Effects of Heterogeneity in Small π-Type Dimers: Homogeneous and Mixed Dimers of Diacetylene and Cyanogen.

Abstract

The homo- and heterogeneous dimers of diacetylene (H-C≡C-C≡C-H) and cyanogen (N≡C-C≡N) were studied using ab initio electronic structure computations to probe the effects of heterogeneity on noncovalent interactions between systems with delocalized π electron networks. Full geometry optimizations and harmonic vibrational frequencies were performed using the robust coupled-cluster with single and double and perturbative triple excitations (CCSD(T)) method with the triple-ζ plus 2 sets of polarization functions TZ2P(f,d)++ basis set.
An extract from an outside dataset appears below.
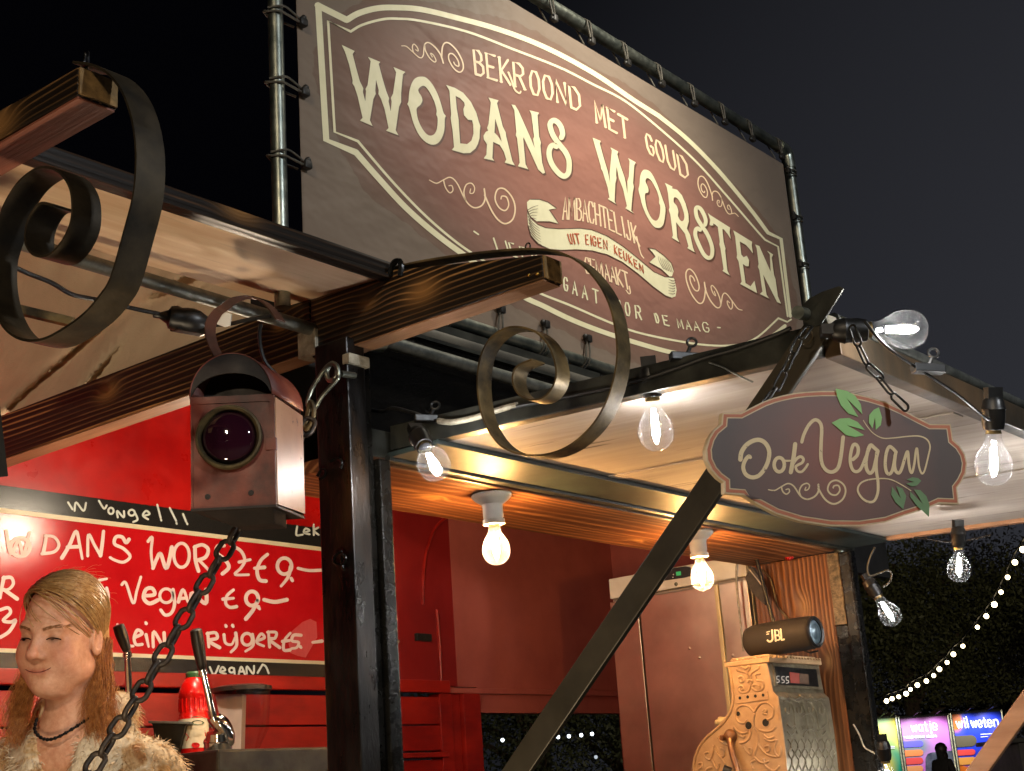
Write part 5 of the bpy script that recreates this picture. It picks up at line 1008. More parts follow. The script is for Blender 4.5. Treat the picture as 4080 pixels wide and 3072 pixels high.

Seven basic configurations were examined for each dimer (cross, stacked, parallel-slipped, parallel-tipped, linear, T-shaped and Y-shaped), but only four stationary points were identified on the potential energy surfaces (PESs) of the homogeneous cyanogen dimer and the mixed diacetylene/cyanogen dimer. Six previously characterized stationary points on the diacetylene dimer PES were re-examined with the CCSD(T) method and the TZ2P(f,d)++ basis set for consistency. Second-order Møller-Plesset perturbation theory (MP2) and CCSD(T) complete basis set (CBS) limit interaction energies were estimated using the explicitly correlated MP2-F12 and CCSD(T)-F12 methods in conjunction with the VQZ-F12 basis set. On the cyanogen dimer PES, the C2v T-shaped structure is the only minimum, with an average electronic interaction energy, Eint, of -1.96 kcal mol(-1) at the CCSD(T) CBS limit. The Cs Y-shaped structure (in agreement with previous results) is the global minimum on the diacetylene dimer PES, having a mean CCSD(T) CBS limit Eint of -1.75 kcal mol(-1). Three low-lying minima have been identified on the diacetylene/cyanogen dimer PES, a C∞v linear, a C2v cross, and a Cs parallel-slipped structure with average CCSD(T) CBS limit interaction energies of -2.00, -2.16, and -2.45 kcal mol(-1), respectively.